### [Work to be completed]
Where does the string "this" appear in the records? Copy every line that contains it.

### [Dataset records]
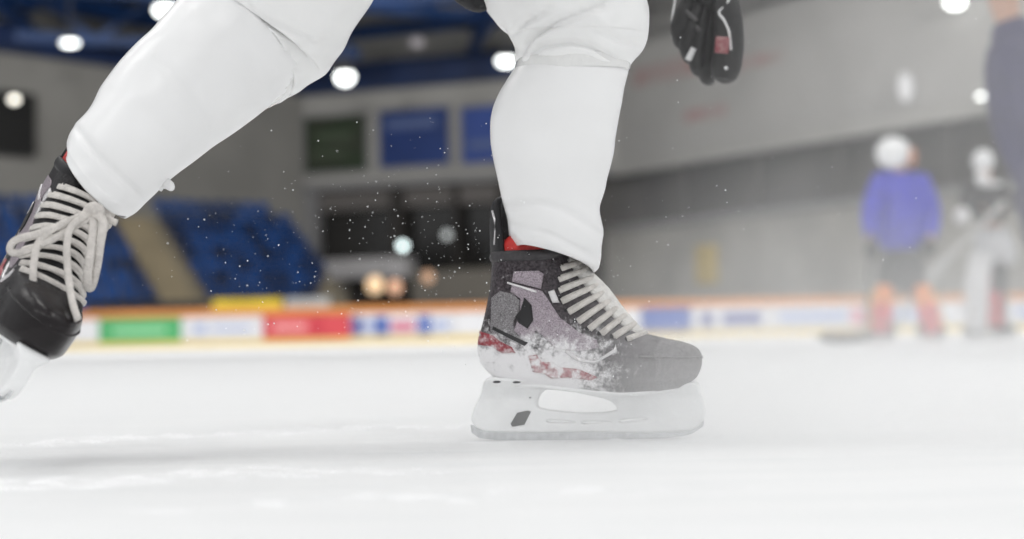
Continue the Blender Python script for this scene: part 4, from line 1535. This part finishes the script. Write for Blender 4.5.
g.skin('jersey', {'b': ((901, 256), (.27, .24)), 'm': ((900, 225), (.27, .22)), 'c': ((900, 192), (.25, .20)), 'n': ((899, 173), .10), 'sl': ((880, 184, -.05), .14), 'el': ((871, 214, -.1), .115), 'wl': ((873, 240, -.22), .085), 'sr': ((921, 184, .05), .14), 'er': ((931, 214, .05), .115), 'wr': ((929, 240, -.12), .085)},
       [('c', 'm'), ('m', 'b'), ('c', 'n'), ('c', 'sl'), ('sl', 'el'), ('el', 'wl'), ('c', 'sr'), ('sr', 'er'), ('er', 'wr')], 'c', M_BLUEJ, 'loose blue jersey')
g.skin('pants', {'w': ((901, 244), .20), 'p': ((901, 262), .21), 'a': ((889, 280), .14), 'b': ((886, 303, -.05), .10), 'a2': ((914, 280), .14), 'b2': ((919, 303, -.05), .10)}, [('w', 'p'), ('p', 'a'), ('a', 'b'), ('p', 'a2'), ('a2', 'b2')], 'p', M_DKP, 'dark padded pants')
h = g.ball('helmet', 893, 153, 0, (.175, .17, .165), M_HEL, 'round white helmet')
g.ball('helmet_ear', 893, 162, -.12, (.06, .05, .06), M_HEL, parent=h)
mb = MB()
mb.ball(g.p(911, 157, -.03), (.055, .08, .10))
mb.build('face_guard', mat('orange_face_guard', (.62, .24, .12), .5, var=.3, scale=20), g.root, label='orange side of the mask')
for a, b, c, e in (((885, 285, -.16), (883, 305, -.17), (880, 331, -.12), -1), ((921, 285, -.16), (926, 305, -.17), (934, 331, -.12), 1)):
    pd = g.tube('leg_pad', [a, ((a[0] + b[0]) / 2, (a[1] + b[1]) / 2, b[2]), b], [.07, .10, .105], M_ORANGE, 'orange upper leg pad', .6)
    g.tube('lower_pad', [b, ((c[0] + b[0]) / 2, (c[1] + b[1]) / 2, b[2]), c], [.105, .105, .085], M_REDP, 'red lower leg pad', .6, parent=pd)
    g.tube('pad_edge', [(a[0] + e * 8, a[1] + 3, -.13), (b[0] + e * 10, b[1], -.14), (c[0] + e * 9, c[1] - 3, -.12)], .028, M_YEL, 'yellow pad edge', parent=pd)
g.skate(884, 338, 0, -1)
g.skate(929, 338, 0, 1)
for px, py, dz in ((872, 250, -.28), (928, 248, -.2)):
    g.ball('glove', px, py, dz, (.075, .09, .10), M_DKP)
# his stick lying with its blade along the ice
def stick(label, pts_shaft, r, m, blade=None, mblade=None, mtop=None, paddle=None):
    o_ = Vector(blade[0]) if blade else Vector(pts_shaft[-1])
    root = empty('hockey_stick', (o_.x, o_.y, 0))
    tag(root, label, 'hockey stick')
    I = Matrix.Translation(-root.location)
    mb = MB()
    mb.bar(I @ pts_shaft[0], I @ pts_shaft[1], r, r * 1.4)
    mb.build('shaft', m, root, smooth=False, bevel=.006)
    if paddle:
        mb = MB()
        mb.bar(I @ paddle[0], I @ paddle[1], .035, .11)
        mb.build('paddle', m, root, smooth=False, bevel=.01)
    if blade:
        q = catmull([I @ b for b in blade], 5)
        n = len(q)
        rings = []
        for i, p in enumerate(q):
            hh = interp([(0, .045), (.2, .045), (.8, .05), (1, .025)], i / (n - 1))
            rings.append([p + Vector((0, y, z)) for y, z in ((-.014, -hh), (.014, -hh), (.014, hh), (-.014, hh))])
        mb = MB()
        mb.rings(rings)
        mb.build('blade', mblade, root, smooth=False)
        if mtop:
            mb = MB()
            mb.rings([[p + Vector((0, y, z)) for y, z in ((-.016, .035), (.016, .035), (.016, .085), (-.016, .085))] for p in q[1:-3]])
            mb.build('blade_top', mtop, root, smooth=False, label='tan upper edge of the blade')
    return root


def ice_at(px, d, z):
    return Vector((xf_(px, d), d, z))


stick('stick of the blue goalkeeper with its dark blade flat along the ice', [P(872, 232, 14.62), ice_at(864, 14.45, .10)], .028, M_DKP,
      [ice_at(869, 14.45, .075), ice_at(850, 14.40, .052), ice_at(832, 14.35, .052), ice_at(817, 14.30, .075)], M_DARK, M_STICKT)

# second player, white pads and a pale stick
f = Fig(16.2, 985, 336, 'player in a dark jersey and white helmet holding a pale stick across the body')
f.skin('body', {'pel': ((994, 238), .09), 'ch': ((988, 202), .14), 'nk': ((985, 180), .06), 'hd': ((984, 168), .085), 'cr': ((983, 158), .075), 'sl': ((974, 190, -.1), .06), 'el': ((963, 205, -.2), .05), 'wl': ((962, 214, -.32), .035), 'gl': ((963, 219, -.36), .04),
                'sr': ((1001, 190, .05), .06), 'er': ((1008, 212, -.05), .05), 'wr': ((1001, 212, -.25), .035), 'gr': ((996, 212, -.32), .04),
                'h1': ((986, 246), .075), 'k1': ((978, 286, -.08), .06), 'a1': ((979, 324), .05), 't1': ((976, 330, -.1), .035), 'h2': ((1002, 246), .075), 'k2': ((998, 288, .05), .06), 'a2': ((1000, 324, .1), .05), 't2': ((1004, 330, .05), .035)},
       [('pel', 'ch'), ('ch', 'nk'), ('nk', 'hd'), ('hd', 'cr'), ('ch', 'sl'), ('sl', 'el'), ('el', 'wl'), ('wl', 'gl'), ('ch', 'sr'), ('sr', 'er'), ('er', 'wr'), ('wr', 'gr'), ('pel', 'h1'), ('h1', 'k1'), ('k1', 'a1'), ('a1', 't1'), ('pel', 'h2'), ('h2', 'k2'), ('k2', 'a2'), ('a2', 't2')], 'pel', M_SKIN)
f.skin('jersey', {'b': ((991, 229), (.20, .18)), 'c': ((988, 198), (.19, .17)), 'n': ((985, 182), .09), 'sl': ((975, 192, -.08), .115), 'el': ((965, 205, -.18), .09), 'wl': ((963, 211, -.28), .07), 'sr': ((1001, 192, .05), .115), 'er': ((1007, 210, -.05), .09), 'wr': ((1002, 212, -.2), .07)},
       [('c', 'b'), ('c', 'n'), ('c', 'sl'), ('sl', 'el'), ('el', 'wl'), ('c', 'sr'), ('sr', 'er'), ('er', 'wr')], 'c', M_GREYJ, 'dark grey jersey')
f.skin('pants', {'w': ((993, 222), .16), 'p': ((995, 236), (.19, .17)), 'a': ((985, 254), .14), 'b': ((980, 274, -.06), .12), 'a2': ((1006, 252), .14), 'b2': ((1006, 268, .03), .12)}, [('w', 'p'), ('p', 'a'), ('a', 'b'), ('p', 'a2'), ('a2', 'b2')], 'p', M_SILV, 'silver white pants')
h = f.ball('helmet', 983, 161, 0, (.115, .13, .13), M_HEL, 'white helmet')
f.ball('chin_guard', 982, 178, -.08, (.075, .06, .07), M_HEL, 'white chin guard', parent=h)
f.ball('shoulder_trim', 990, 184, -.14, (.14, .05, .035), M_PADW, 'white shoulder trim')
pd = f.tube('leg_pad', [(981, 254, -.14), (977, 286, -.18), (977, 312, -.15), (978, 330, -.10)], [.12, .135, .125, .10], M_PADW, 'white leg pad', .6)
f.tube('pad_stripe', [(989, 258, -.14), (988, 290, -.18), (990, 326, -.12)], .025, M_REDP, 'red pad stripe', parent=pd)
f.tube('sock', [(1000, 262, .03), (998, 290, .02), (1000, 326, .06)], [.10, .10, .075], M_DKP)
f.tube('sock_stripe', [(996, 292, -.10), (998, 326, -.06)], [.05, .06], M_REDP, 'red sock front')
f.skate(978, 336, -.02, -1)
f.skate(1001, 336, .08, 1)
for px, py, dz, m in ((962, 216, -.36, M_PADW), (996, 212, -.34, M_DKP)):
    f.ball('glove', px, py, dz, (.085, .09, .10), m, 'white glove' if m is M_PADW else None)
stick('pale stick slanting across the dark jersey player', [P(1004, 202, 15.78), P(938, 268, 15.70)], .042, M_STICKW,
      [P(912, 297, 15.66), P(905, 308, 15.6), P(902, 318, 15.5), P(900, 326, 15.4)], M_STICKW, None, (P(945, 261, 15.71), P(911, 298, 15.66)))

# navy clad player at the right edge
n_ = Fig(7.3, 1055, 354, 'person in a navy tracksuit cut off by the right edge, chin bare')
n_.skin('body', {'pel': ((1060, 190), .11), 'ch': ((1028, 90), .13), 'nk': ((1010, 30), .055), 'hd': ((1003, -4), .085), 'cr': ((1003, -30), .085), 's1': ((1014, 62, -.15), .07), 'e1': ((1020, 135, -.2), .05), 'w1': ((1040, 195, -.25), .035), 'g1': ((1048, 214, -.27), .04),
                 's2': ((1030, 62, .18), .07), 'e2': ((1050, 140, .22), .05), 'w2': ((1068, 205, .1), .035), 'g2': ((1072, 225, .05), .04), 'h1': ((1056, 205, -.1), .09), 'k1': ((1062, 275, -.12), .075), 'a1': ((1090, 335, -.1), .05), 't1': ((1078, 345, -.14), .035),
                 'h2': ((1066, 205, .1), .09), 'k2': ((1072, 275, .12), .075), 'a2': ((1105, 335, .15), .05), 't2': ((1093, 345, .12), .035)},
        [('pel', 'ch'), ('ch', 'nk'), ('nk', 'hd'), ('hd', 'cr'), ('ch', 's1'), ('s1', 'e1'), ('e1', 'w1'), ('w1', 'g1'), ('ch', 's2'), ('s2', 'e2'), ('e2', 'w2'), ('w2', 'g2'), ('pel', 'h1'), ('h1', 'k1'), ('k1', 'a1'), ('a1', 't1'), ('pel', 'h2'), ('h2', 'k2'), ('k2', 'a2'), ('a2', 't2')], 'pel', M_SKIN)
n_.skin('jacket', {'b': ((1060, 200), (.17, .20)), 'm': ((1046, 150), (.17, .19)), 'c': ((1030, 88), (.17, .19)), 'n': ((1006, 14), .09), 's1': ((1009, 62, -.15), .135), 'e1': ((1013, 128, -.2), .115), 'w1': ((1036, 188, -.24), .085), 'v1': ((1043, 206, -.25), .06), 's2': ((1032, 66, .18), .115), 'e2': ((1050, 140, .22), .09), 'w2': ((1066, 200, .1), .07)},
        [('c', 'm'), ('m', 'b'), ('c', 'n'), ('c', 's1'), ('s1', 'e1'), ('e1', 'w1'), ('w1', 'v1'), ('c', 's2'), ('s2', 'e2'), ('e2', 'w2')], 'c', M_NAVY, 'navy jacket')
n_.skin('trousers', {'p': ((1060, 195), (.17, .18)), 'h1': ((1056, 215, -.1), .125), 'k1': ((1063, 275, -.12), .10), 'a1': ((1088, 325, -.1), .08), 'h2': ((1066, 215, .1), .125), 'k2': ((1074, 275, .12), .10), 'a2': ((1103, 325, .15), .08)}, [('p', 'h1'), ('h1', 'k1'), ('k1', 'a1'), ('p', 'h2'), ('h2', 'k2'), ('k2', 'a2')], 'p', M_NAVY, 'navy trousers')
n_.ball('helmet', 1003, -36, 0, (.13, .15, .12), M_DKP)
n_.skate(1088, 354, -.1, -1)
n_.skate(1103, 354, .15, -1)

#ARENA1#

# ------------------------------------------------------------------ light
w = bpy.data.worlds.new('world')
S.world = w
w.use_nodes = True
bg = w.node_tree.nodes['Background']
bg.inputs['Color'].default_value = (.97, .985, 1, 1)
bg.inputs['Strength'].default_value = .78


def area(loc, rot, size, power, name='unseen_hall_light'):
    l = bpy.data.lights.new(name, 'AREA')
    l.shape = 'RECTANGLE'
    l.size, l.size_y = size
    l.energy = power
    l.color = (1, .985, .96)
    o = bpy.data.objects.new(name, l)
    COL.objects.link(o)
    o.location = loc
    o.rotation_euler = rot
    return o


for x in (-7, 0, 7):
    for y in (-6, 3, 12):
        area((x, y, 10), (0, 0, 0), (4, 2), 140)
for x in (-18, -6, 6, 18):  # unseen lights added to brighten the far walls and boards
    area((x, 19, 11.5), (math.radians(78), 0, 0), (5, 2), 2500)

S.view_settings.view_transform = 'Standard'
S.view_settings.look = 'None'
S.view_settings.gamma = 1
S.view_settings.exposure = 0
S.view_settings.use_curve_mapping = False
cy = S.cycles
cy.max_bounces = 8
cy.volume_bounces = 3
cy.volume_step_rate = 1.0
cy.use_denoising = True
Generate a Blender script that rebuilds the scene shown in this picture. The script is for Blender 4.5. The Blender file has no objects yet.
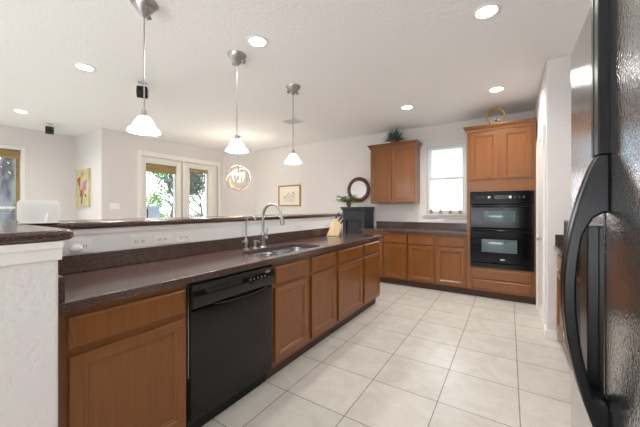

### [Full answer]
Continue the Blender Python script for this scene: part 4, from line 1535. This part finishes the script. Write for Blender 4.5.
Generate a Blender script that rebuilds the scene shown in this picture. The script is for Blender 4.5. The Blender file has no objects yet.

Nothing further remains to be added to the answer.